Brief ▸
Using the data beneath this instruction, retype only the lines from the one that contains "(.22, .42, .08), .25, .35)" down to the one that contains "return u*rad[:, None]*[rx, ry, h], u", both included, exactly as they appear.

Data shown ▸
·····

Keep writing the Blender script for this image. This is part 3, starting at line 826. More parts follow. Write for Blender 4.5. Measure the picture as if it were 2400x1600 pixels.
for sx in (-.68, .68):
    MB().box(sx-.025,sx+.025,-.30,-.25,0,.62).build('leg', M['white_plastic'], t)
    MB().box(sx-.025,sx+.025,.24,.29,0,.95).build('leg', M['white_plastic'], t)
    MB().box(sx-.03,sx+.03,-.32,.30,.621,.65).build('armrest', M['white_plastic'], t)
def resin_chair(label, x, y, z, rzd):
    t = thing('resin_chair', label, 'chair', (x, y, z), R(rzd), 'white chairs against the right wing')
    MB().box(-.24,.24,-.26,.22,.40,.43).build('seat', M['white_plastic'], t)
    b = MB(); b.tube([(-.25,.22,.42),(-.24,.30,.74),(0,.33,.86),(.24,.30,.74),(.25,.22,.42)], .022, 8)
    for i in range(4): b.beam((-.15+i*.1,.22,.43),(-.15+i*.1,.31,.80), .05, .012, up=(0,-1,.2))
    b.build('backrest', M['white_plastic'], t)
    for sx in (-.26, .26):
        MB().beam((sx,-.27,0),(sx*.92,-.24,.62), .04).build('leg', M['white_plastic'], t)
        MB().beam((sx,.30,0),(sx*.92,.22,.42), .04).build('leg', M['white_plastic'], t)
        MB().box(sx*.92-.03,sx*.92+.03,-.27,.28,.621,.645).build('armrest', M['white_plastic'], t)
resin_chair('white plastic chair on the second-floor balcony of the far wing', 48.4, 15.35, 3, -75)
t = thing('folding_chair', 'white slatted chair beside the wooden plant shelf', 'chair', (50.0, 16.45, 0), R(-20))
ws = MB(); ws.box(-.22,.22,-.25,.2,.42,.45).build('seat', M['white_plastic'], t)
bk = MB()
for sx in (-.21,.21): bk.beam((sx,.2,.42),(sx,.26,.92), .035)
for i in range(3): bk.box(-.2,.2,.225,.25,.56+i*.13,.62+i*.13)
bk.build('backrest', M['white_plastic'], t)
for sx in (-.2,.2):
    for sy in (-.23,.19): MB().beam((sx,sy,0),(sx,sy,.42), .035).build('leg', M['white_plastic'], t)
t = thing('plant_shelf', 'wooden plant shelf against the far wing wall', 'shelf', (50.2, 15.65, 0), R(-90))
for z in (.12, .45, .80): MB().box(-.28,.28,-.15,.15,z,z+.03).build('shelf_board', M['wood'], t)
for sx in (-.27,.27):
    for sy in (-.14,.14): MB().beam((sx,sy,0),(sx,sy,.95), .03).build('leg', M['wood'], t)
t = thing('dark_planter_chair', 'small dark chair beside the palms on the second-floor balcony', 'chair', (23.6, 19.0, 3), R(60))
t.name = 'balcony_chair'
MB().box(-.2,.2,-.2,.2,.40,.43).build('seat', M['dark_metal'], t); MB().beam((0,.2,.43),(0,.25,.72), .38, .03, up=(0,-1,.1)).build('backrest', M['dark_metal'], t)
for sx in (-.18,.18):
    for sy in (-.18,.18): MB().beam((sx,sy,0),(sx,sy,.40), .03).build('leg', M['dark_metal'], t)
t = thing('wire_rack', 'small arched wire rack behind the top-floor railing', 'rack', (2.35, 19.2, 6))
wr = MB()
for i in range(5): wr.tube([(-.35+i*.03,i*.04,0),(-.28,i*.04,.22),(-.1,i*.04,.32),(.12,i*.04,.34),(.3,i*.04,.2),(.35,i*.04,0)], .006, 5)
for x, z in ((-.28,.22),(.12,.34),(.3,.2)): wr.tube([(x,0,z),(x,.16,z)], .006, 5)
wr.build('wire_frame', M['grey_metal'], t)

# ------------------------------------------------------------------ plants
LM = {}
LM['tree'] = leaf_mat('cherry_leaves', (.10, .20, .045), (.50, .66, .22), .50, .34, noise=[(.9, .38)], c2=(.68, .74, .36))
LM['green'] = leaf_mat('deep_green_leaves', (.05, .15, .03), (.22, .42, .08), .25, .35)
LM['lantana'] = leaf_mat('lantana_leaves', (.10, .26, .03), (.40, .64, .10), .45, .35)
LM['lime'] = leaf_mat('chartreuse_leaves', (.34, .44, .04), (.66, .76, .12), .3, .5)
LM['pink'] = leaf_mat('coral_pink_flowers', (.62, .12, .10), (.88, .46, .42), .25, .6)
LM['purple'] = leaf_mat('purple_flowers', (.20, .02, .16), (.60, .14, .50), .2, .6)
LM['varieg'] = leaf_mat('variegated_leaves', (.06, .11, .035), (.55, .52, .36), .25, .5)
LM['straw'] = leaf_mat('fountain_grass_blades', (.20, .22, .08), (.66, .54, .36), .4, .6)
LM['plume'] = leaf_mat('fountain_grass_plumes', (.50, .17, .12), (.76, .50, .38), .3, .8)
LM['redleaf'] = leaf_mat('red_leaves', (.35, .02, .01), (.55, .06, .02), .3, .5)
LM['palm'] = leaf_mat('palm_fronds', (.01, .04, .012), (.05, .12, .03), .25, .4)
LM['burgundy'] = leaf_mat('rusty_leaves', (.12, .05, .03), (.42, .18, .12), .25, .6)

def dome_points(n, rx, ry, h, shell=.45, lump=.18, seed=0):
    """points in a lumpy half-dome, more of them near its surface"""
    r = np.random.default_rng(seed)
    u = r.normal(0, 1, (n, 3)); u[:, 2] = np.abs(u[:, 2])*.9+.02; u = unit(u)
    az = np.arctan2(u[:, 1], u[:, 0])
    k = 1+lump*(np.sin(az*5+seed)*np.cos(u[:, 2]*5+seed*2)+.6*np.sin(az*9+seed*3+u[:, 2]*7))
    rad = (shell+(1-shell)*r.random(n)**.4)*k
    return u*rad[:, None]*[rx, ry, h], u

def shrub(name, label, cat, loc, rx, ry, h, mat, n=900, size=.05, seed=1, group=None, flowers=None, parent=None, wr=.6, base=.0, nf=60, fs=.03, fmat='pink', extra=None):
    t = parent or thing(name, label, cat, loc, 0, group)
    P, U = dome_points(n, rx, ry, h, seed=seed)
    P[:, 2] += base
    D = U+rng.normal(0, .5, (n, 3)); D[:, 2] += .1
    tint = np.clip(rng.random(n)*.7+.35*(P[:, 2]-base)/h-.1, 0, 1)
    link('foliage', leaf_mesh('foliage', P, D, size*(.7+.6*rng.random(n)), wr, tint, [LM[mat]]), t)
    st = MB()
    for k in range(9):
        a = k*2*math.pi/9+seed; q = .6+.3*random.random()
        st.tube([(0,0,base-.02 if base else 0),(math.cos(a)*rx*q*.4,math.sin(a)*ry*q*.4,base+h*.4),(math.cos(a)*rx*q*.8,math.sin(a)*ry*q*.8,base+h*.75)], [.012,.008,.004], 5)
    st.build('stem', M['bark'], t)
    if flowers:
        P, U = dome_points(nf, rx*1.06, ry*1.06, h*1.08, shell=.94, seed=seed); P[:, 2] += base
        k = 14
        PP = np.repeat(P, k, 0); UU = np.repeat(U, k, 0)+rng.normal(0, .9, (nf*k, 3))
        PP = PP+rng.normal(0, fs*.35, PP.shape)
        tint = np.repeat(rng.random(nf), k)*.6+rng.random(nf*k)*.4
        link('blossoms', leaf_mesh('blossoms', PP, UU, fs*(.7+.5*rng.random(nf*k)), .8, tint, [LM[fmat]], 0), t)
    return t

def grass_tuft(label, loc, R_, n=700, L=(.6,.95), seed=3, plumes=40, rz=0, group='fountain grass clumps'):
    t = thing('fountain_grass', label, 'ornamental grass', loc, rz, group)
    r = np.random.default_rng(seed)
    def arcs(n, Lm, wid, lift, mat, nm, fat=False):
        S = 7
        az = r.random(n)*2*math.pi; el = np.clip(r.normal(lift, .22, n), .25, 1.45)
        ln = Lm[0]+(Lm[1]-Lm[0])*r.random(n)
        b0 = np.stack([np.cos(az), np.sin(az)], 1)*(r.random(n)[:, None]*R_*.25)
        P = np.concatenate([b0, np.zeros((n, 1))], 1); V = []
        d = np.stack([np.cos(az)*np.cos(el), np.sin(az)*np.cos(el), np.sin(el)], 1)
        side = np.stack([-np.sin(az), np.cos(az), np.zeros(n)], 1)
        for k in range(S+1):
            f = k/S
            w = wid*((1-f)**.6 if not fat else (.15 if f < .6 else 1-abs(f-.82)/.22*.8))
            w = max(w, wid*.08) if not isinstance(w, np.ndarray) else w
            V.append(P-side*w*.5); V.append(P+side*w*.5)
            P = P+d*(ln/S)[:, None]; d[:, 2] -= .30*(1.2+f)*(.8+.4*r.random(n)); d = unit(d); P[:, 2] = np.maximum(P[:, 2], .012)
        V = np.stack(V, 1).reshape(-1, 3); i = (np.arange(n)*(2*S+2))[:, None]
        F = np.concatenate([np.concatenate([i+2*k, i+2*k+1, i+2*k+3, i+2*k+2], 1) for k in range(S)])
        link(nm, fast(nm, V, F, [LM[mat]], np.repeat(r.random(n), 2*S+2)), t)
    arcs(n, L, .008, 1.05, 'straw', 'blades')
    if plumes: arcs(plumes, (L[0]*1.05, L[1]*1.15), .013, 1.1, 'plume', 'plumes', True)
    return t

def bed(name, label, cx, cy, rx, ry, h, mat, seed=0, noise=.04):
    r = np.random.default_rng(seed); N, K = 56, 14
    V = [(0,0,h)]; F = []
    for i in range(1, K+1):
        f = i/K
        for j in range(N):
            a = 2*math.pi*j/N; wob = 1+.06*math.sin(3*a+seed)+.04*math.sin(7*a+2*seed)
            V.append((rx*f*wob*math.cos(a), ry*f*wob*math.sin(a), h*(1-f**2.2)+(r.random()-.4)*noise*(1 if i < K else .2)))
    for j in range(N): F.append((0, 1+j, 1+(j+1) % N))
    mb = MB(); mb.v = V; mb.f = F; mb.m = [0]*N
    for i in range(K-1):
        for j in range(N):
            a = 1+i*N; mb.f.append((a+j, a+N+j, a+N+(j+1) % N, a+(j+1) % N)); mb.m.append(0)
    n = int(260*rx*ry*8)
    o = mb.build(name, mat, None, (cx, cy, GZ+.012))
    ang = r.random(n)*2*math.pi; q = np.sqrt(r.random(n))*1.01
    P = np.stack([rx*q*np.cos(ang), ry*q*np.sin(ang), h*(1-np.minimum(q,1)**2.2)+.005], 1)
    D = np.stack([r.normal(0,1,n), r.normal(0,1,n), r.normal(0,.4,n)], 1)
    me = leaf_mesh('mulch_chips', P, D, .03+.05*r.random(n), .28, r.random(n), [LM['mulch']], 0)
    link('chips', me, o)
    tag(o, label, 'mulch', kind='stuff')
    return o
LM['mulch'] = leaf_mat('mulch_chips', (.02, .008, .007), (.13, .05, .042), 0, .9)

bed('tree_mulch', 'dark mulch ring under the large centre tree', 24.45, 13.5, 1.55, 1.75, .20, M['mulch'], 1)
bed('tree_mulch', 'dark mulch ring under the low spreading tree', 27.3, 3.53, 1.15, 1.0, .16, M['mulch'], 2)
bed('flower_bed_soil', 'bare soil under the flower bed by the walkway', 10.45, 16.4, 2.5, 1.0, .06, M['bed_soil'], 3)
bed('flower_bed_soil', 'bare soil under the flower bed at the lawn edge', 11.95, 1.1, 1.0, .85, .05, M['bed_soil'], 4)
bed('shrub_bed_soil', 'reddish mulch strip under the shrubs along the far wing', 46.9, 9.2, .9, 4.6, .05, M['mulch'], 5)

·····

Solved problem ▸
LM['green'] = leaf_mat('deep_green_leaves', (.05, .15, .03), (.22, .42, .08), .25, .35)
LM['lantana'] = leaf_mat('lantana_leaves', (.10, .26, .03), (.40, .64, .10), .45, .35)
LM['lime'] = leaf_mat('chartreuse_leaves', (.34, .44, .04), (.66, .76, .12), .3, .5)
LM['pink'] = leaf_mat('coral_pink_flowers', (.62, .12, .10), (.88, .46, .42), .25, .6)
LM['purple'] = leaf_mat('purple_flowers', (.20, .02, .16), (.60, .14, .50), .2, .6)
LM['varieg'] = leaf_mat('variegated_leaves', (.06, .11, .035), (.55, .52, .36), .25, .5)
LM['straw'] = leaf_mat('fountain_grass_blades', (.20, .22, .08), (.66, .54, .36), .4, .6)
LM['plume'] = leaf_mat('fountain_grass_plumes', (.50, .17, .12), (.76, .50, .38), .3, .8)
LM['redleaf'] = leaf_mat('red_leaves', (.35, .02, .01), (.55, .06, .02), .3, .5)
LM['palm'] = leaf_mat('palm_fronds', (.01, .04, .012), (.05, .12, .03), .25, .4)
LM['burgundy'] = leaf_mat('rusty_leaves', (.12, .05, .03), (.42, .18, .12), .25, .6)

def dome_points(n, rx, ry, h, shell=.45, lump=.18, seed=0):
    """points in a lumpy half-dome, more of them near its surface"""
    r = np.random.default_rng(seed)
    u = r.normal(0, 1, (n, 3)); u[:, 2] = np.abs(u[:, 2])*.9+.02; u = unit(u)
    az = np.arctan2(u[:, 1], u[:, 0])
    k = 1+lump*(np.sin(az*5+seed)*np.cos(u[:, 2]*5+seed*2)+.6*np.sin(az*9+seed*3+u[:, 2]*7))
    rad = (shell+(1-shell)*r.random(n)**.4)*k
    return u*rad[:, None]*[rx, ry, h], u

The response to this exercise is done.